Your answer should be a single number: how many lines in the data below hold the string "pixels".

**Records supplied**

[BEGIN]

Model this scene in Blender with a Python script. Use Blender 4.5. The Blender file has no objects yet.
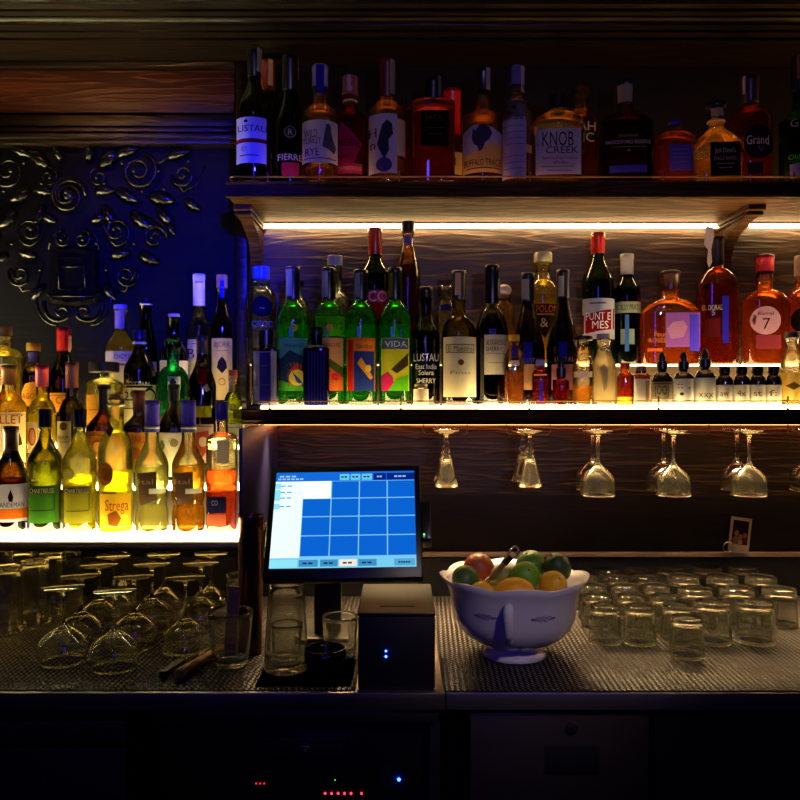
import bpy, bmesh, math, random
from mathutils import Vector, Matrix
random.seed(7)
PI = math.pi
S = bpy.context.scene
COL = S.collection
CZ = 1.5           # eye height
F = 800.0          # focal length in pixels of the 800 px frame

# ------------------------------------------------------------------ camera, world, lights, exposure
cam = bpy.data.cameras.new('camera'); cam.sensor_width = 36; cam.lens = 36; cam.clip_start = 0.05
co = bpy.data.objects.new('camera', cam); COL.objects.link(co)
co.location = (0, 0, CZ); co.rotation_euler = (PI/2, 0, 0)
S.camera = co
S.view_settings.view_transform = 'Standard'
S.view_settings.look = 'None'
S.view_settings.gamma = 1
S.view_settings.use_curve_mapping = False
S.view_settings.exposure = 0.0
S.cycles.caustics_reflective = False
S.cycles.caustics_refractive = True
S.cycles.blur_glossy = 0.5
S.cycles.max_bounces = 14
S.cycles.transmission_bounces = 12
S.cycles.transparent_max_bounces = 40
S.cycles.diffuse_bounces = 3
S.cycles.sample_clamp_indirect = 4
w = bpy.data.worlds.new('world'); S.world = w; w.use_nodes = True
w.node_tree.nodes['Background'].inputs[0].default_value = (0.01, 0.008, 0.012, 1)
w.node_tree.nodes['Background'].inputs[1].default_value = 0.15

def lin(c):
    if isinstance(c, str):
        c = [int(c[i:i+2], 16)/255 for i in (0, 2, 4)]
    return tuple((v/12.92 if v <= .04045 else ((v+.055)/1.055)**2.4) for v in c)

def light(name, kind, loc, target, energy, color, size=0.3, size_y=None, spot=60, blend=.8):
    l = bpy.data.lights.new(name, kind); l.energy = energy; l.color = color
    if kind == 'AREA':
        l.size = size
        if size_y: l.shape = 'RECTANGLE'; l.size_y = size_y
    if kind == 'SPOT':
        l.spot_size = math.radians(spot); l.spot_blend = blend; l.shadow_soft_size = size
    o = bpy.data.objects.new(name, l); COL.objects.link(o); o.location = loc
    o.rotation_euler = (Vector(target)-Vector(loc)).to_track_quat('-Z', 'Y').to_euler()
    return o
# blue stage lamp of the room behind the guest, and its dim warm ceiling lamps; one blue side fill is added
light('blue_wash_lamp', 'SPOT', (0.35, -0.6, 2.15), (-0.66, 2.4, 1.94), 1350, (0.004, 0.003, 1.0), .05, spot=16, blend=1)
light('blue_panel_lamp', 'AREA', (-0.1, -0.5, 1.95), (0.0, 2.3, 1.95), 4, (0.10, 0.06, 1.0), .09, .9)
light('lavender_spot', 'SPOT', (0.5, -0.6, 1.7), (0.15, 2.2, 2.03), 46, (0.62, 0.52, 1.0), .05, spot=42, blend=1)
light('bowl_spot', 'SPOT', (0.8, -0.3, 2.5), (0.25, 1.8, 1.0), 42, (1.0, 0.78, 0.8), .06, spot=20, blend=1)
light('counter_spot', 'SPOT', (-0.5, 0.5, 2.8), (-0.55, 1.95, 0.95), 2.5, (1.0, 0.75, 0.5), .05, spot=44, blend=1)
light('blue_side_fill', 'SPOT', (1.0, 0.35, 1.75), (-0.36, 2.1, 1.28), 40, (0.02, 0.02, 1.0), .04, spot=14, blend=1)  # added fill that turns the display end panel blue
light('panel_spot', 'SPOT', (-0.95, 1.35, 2.50), (-0.92, 2.38, 2.45), 16.0, (1.0, 0.42, 0.13), .04, spot=62, blend=1)
light('amber_downlight', 'SPOT', (0.75, 0.9, 2.85), (0.65, 1.95, 0.95), 3.0, (1.0, 0.78, 0.55), .05, spot=40, blend=1)

# ------------------------------------------------------------------ materials
MC = {}
def nt(name):
    m = bpy.data.materials.new(name); m.use_nodes = True
    n = m.node_tree; n.nodes.clear()
    o = n.nodes.new('ShaderNodeOutputMaterial')
    return m, n, o
def pbr(name, col, rough=.5, metal=0, spec=.5, bump=None, coat=0):
    k = ('pbr', name, col, rough, metal, bump)
    if k in MC: return MC[k]
    m, n, o = nt(name)
    b = n.nodes.new('ShaderNodeBsdfPrincipled')
    b.inputs['Base Color'].default_value = (*lin(col), 1)
    b.inputs['Roughness'].default_value = rough
    b.inputs['Metallic'].default_value = metal
    b.inputs['Specular IOR Level'].default_value = spec
    b.inputs['Coat Weight'].default_value = coat
    if bump:
        t = n.nodes.new('ShaderNodeTexNoise'); t.inputs['Scale'].default_value = bump[0]
        c = n.nodes.new('ShaderNodeTexCoord'); n.links.new(c.outputs['Object'], t.inputs['Vector'])
        bp = n.nodes.new('ShaderNodeBump'); bp.inputs['Strength'].default_value = bump[1]; bp.inputs['Distance'].default_value = .002
        n.links.new(t.outputs['Fac'], bp.inputs['Height']); n.links.new(bp.outputs[0], b.inputs['Normal'])
    n.links.new(b.outputs[0], o.inputs[0])
    MC[k] = m; return m
def emit(name, col, s):
    k = ('emit', name, col, s)
    if k in MC: return MC[k]
    m, n, o = nt(name)
    e = n.nodes.new('ShaderNodeEmission'); e.inputs[0].default_value = (*lin(col), 1); e.inputs[1].default_value = s
    n.links.new(e.outputs[0], o.inputs[0]); MC[k] = m; return m
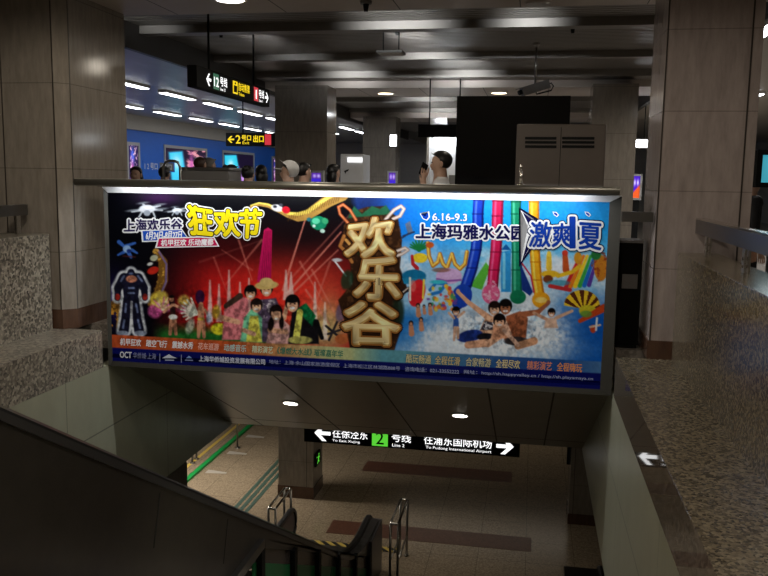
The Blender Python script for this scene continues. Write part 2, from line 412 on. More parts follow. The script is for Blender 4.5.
lr.box((XR-0.002, -1, -0.35), (XR, 7.18, -0.004), 1)
struct(lr.build('trim_ledge_right', [M['granite_wall'], M['granite_face']]), 'brown granite ledge running along the foot of the polished parapet', 'ledge')
struct(MB().box((WL-0.42, -1, -0.37), (WL, 7.13, 0.93)).build('wall_left', M['granite'], bevel=0.006), 'pale speckled granite parapet with a short flat handrail', 'wall')
# concourse slab round the opening
struct(MB().box((-14, YB+0.22, -0.25), (9, 40, 0.0)).build('floor_concourse', M['floor_up']), 'stone floor of the upper concourse behind the poster', 'floor')
struct(MB().box((WR+0.28, -1, -0.25), (9, YB+0.22, 0.0)).build('floor_concourse_right', M['floor_up']), 'stone floor of the upper concourse behind the polished parapet', 'floor')
struct(MB().box((-14, -1, -0.25), (WL-0.4, YB+0.22, 0.0)).build('floor_concourse_left', M['floor_up']), 'stone floor of the upper concourse behind the speckled parapet', 'floor')
struct(MB().box((-4.6, -3, -0.4), (1.3, -1, 0.0)).build('floor_landing', M['floor_up']), 'stone landing at the head of the stairs', 'floor')
# stair flight beside the escalator
st = MB()
pts = [(2.5, 0.0)]
for k in range(32):
    y = 2.5+k*0.3
    pts += [(y, -(k+1)*0.15), (y+0.3, -(k+1)*0.15)]
pts += [(12.1, ZL-0.1), (2.5, ZL-0.1), ]
st.prism(pts, 0, -2.1, XR-0.03)
st.box((-2.1, -1, -0.3), (XR-0.03, 2.5, 0))
struct(st.build('floor_stairs', M['floor_up']), 'stone stair flight going down beside the escalator', 'stairs')

# upper ceiling: plain panels, then beams and slats
def plain_ceiling(name, lo, hi, label):
    m = MB().box(lo, hi)
    x = lo[0]+0.6
    while x < hi[0]:
        if abs(x) < 20: m.box((x-0.005, lo[1]+0.01, lo[2]-0.001), (x+0.005, hi[1]-0.01, lo[2]), 1)
        x += 1.2
    struct(m.build(name, [M['ceil_plain'], M['groove']]), label, 'ceiling')
plain_ceiling('ceiling', (-14, -3, 3.2), (9, 8.45, 3.6), 'plain beige ceiling panels over the stair opening')
plain_ceiling('ceiling_band', (-5.2, 15.5, 3.2), (2.2, 17.1, 3.6), 'narrow plain ceiling band with a warm downlight between the pillars')
plain_ceiling('ceiling_band_far', (-5.2, 23.0, 3.2), (2.2, 24.6, 3.6), 'plain ceiling band above the furthest pillar')
def slats(name, y0, y1, label, x0=-5.2, x1=2.2):
    m = MB().box((x0, y0, 3.50), (x1, y1, 3.6), 1)
    y = y0+0.02
    while y < y1-0.05:
        m.box((x0, y, 3.45), (x1, y+0.085, 3.48), 0)
        y += 0.11
    struct(m.build(name, [M['slat'], M['slat_back']]), label, 'ceiling')
slats('ceiling_slatted', 8.45, 15.5, 'dark slatted ceiling with lit patches in front of the first pillars')
slats('ceiling_slatted_far', 17.1, 23.0, 'dark slatted ceiling with lit patches in front of the furthest pillar')
slats('ceiling_slatted_end', 24.6, 34.0, 'dark slatted ceiling at the far end of the concourse')
for i, (y0, y1, zb) in enumerate(((10.35, 10.55, 3.35), (12.9, 13.1, 3.35), (15.0, 15.5, 3.33), (19.8, 20.0, 3.35), (22.8, 23.0, 3.35))):
    struct(MB().box((-5.2, y0, zb), (2.2, y1, 3.5)).build('trim_%d' % (11+i), M['slat']), ['dark ceiling beam nearest the stair opening', 'dark ceiling beam above the box fitting', 'dark ceiling beam just before the plain band', 'dark ceiling beam beyond the warm downlight', 'dark ceiling beam close to the furthest pillar'][i], 'ceiling beam')
struct(MB().box((-5.28, 8.45, 3.12), (-5.2, 34, 3.6)).build('trim_17', M['beam']), 'dark edge between the slatted ceiling and the glossy ceiling', 'ceiling edge')
struct(MB().box((2.2, 8.45, 3.12), (2.28, 34, 3.6)).build('trim_18', M['beam']), 'dark edge between the slatted ceiling and the pale ceiling', 'ceiling edge')
struct(MB().box((-14, 8.45, 3.22), (-5.28, 40, 3.6)).build('ceiling_glossy', M['metal_ceiling']), 'glossy blue-grey metal ceiling of the neighbouring hall', 'ceiling')
struct(MB().box((2.28, 8.45, 3.22), (9, 40, 3.6)).build('ceiling_pale', M['cream']), 'pale ceiling with tube lamps past the broad pillar', 'ceiling')
# far walls of the concourse
struct(MB().box((-11.9, 16, 0.0), (-11.5, 40, 2.80)).build('wall_blue', M['bluewall']), 'bright blue wall carrying the lit advertisement cases', 'wall')
struct(MB().box((-12.0, 12, 2.80), (-11.4, 40, 3.22)).build('wall_blue_top', M['cream']), 'beige strip above the blue wall', 'wall')
struct(MB().box((-14, 40, 0.0), (9, 40.3, 3.6)).build('wall_far', M['cream']), 'far end wall of the concourse', 'wall')
struct(MB().box((9, -3, -0.3), (9.3, 40.3, 3.6)).build('wall_far_right', M['cream']), 'pale wall past the broad pillar', 'wall')
struct(MB().box((-14.3, -3, -0.3), (-14, 40.3, 3.6)).build('wall_far_left', M['cream']), 'side wall of the concourse behind the double-faced pillar', 'wall')
struct(MB().box((-14.3, -3.3, -0.4), (9.3, -3, 3.6)).build('wall_back', M['cream']), 'wall behind the stair head', 'wall')

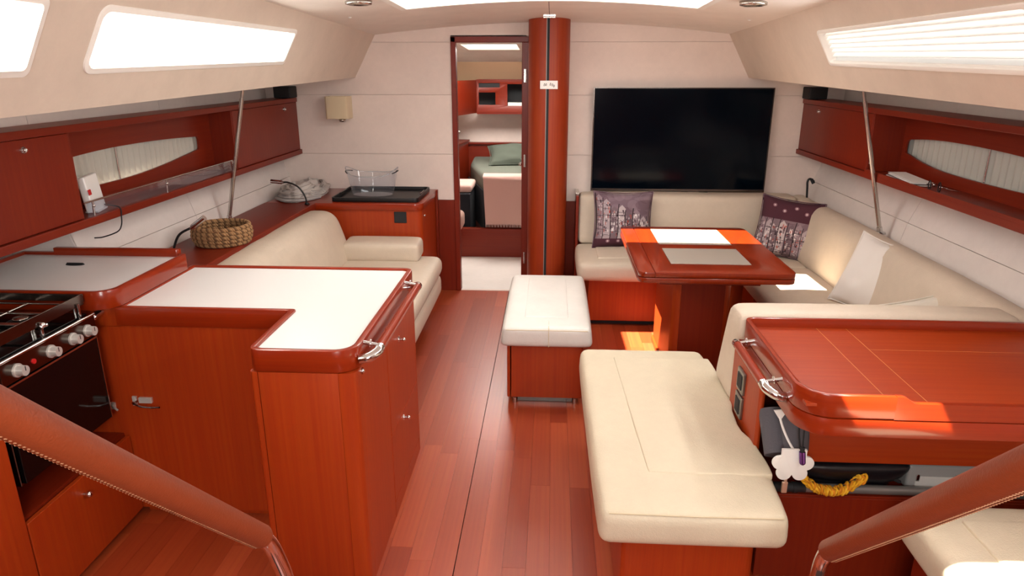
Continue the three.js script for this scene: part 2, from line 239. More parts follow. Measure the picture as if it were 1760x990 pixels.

[END]

**Reply to the exercise**
2